Macron es un presidente sin gobierno. No hay campo para una “cohabitación” como las anteriores, cuando un partido opositor contaba con mayoría parlamentaria. Ahora tendría que intentar una especie de cohabitación con parte de esa izquierda con la que se detesta, basada en un acuerdo difícil de negociar, pues “La Francia insumisa”, eje de esa agrupación, pide que la dejen aplicar su programa íntegramente. Programa no aceptable en las instancias europeas porque implicaría gasto público desmedido para un país cuya deuda ha sobrepasado ya los límites aceptables.
En lugar de reaccionar en cuestión de minutos, disolver el parlamento y deshacerse del poder que bien que mal tenía, Macron ha debido tratar de responder desde el gobierno de un primer ministro propio a las aspiraciones de la gente. Buscar la respuesta a aquellos anhelos de amplios sectores ciudadanos y corregir factores de deterioro del bienestar plenamente identificados y que llevaron a muchos a votar por la derecha en las elecciones europeas. Esa era la mejor forma, aunque dispendiosa y difícil, pero objetivamente posible y muy útil para el país, de frenar la arremetida del populismo.
El presidente se equivocó en el timing de la operación de poner una barrera al avance de la extrema derecha. Lo hizo cuando era innecesario. El mismo discurso de ahora, la misma apelación a las fuerzas republicanas, y al espíritu republicano, habría podido funcionar perfectamente al terminar su mandato. Con la ventaja adicional de haberlo hecho todo para responder a las preocupaciones populares que evidentemente motivaron a muchos a votar como lo hicieron en las europeas.
También se equivocó al pensar que la gente optaría por apoyar al centro político que él representa. No parece haber tenido en cuenta, ni reconocido, sus propios defectos ni su desprestigio. Lo que sí consiguió fue que el espíritu republicano tan arraigado en Francia, en lugar de impulsar a los votantes a refugiarse en otro gobierno del macronismo, les llevara más bien a apoyar a la izquierda.
Sin perjuicio de lo que pase internamente luego de los Juegos Olímpicos de París, ya afectados por el clima político del momento, aupado por la interferencia rusa, que ha estado presente según las autoridades francesas, Macron y Francia pierden peso en el escenario internacional.

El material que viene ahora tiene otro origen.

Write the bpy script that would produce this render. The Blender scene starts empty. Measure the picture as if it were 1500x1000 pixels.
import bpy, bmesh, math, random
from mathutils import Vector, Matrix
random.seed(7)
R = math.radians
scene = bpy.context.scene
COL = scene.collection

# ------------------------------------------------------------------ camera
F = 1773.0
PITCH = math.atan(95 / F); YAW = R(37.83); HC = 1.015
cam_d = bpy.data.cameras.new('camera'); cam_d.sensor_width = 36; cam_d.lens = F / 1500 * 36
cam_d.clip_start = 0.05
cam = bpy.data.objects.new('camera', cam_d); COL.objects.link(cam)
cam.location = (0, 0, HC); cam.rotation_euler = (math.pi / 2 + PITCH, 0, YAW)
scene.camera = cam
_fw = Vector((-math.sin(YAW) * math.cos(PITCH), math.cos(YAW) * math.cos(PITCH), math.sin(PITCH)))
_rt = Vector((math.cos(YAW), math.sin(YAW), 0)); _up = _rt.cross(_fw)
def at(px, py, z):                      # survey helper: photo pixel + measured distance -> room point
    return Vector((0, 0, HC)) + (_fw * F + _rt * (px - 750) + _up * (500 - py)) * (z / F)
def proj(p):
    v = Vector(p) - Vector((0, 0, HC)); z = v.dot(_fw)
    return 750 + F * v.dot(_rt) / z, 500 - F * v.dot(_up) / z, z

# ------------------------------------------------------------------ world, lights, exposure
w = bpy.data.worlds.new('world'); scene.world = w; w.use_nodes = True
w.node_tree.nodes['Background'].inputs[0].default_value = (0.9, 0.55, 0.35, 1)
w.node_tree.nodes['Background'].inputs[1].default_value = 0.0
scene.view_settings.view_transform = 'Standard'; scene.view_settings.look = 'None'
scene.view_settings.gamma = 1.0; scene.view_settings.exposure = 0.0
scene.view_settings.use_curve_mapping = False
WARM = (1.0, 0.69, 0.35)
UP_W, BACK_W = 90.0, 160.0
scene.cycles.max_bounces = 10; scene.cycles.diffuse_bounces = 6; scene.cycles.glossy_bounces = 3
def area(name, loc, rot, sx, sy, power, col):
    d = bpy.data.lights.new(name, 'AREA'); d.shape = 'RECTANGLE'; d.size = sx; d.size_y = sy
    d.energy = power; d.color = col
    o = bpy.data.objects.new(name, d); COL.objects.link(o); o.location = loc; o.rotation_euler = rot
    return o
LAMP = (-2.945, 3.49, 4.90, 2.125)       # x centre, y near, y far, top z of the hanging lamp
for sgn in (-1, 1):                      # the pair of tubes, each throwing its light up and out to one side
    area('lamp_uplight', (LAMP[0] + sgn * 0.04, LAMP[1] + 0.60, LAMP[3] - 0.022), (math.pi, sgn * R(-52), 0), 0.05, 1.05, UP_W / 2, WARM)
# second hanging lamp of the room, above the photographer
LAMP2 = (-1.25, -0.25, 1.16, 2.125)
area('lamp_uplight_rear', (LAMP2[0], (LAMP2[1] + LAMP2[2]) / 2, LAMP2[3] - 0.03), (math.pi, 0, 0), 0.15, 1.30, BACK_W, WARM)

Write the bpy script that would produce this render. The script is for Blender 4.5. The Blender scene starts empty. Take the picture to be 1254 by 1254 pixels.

Por culpa de una decisión innecesaria, se verá afectado el propósito de liderazgo francés en la Europa post Merkel. Lo mismo el eje franco-alemán que sustenta la marcha de la Europa comunitaria. También el apoyo político y militar a Ucrania, y la fuerza de Francia en la OTAN, las Naciones Unidas y otras instancias en las que más vale contar con una Francia pudiente.